Ateu convicto, defendeu em sua tese de doutorado que religião e evolução não se misturam. Graffin enviou questionários para os principais biólogos evolutivos do mundo (272 ao todo, 151 responderam) para descobrir até que ponto ia o ceticismo dos que ambicionam descobrir a origem da vida. Para ele, as implicações lógicas da Teoria da Evolução de Charles Darwin não admitem que a vida tenha surgido por uma causa sobrenatural; logo, quem crê em Darwin não pode crer em Deus ou coisa que o valha.
O que lhe interessou antes? Ciência ou punk rock?
Ciência. Quando eu tinha 13 anos, li um livro sobre a história da cultura, que me inspirou a estudar as origens do homem. O punk foi entrar na minha vida dois anos depois.
Quais são os aspectos comuns entre as duas áreas?

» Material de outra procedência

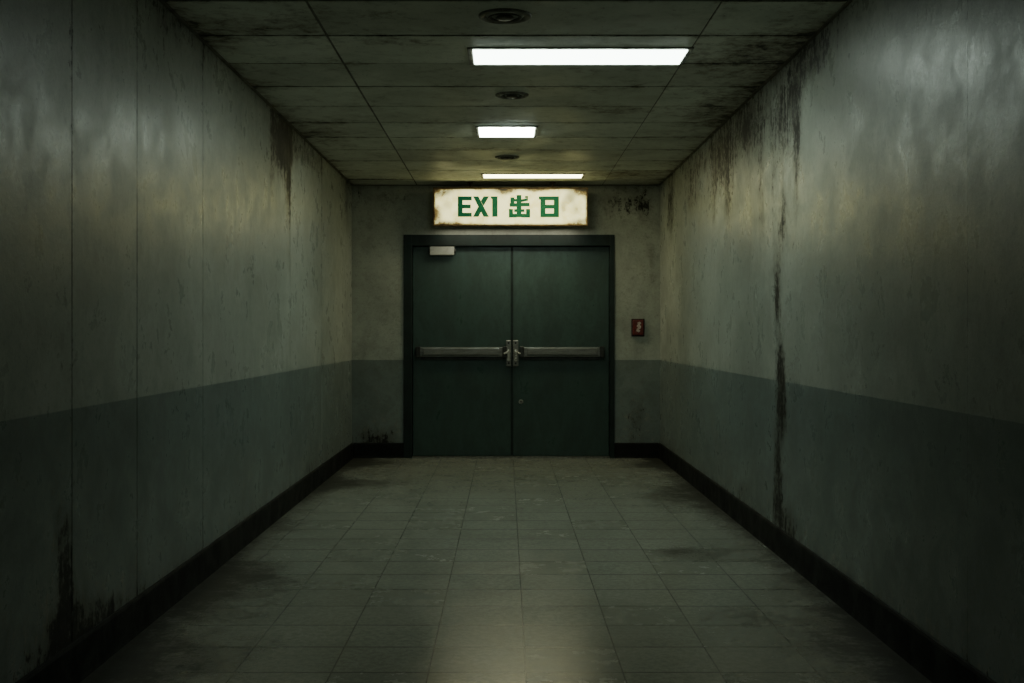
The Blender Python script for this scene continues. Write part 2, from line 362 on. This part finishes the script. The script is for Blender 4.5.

Punk é um modo de vida comprometido a desafiar o status quo e as visões da sociedade. A ciência, por sua vez, tem o compromisso constante de desafiar teorias preconcebidas por meio de experiências. Novos experimentos e descobertas podem destruir completamente os alicerces de uma determinada área da ciência. Nesse sentido, os dois campos são semelhantes.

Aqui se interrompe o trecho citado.